Per quanto concerne gli elementi istruttori acquisiti presso soggetti terzi rispetto al contribuente accertato, la loro legittimità e quella dei successivi atti impositivi trova un diretto fondamento normativo.

Ai fini Iva, l’art. 54, terzo comma, del D.P.R. n. 633 del 1972 prevede, infatti, che “l’ufficio può … procedere alla rettifica indipendentemente dalla previa ispezione della contabilità del contribuente qualora l’esistenza di operazioni imponibili per ammontare superiore a quello indicato nella dichiarazione, o l’inesattezza delle indicazioni relative alle operazioni che danno diritto alla detrazione, risulti in modo certo e diretto, e non in via presuntiva, da verbali, questionari e fatture …, dagli elenchi allegati alle dichiarazioni di altri contribuenti o da verbali relativi ad ispezioni eseguite nei confronti di altri contribuenti …”. Di identico contenuto è la previsione di cui all’art. 39, primo comma lett. c), del D.P.R. n. 600 del 1973, dettata in materia di imposte sui redditi.

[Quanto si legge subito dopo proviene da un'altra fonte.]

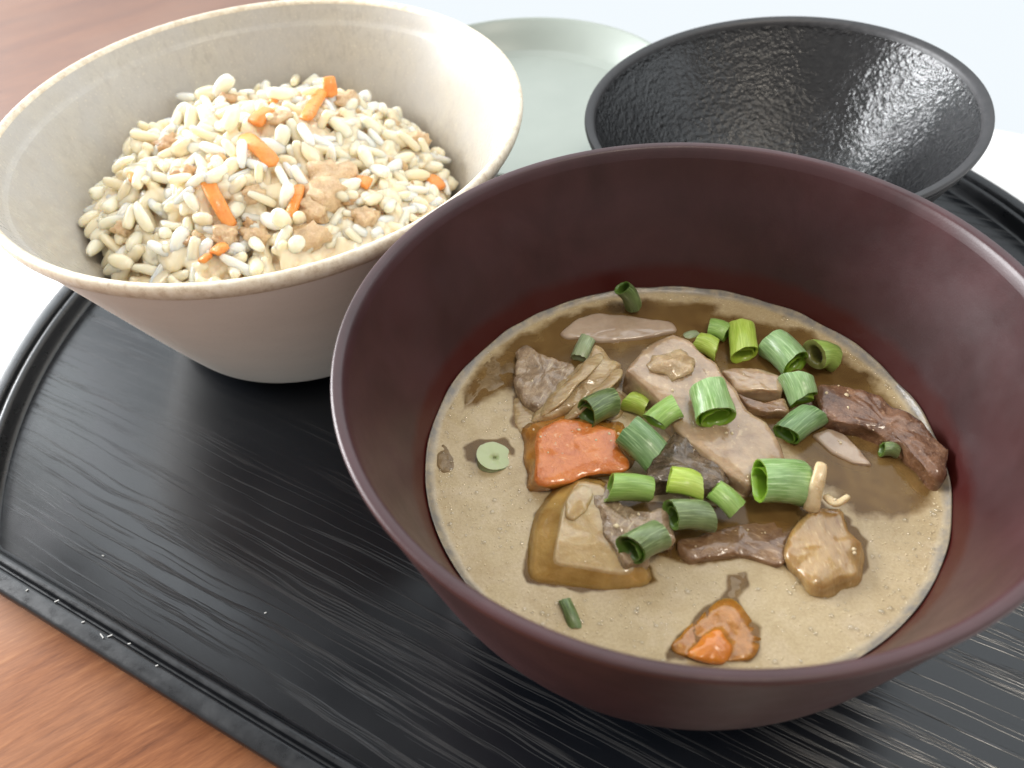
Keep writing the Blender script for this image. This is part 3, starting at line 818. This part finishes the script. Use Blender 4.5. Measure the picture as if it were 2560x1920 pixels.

La giurisprudenza di legittimità, preso atto del quadro normativo, ha assunto un consolidato orientamento favorevole alle tesi dell’Amministrazione Finanziaria, stabilendo che non vi è alcuna preclusione all’utilizzo da parte della stessa di dati e notizie acquisite in sede di controllo presso un soggetto diverso dal destinatario dell’avviso di accertamento.

(...)

Ma vi è di più. L’acquisizione di tale documentazione comporta l’inversione dell’onere della prova, spettando al contribuente dimostrare che la stessa non è in grado di giustificare l’azione di accertamento.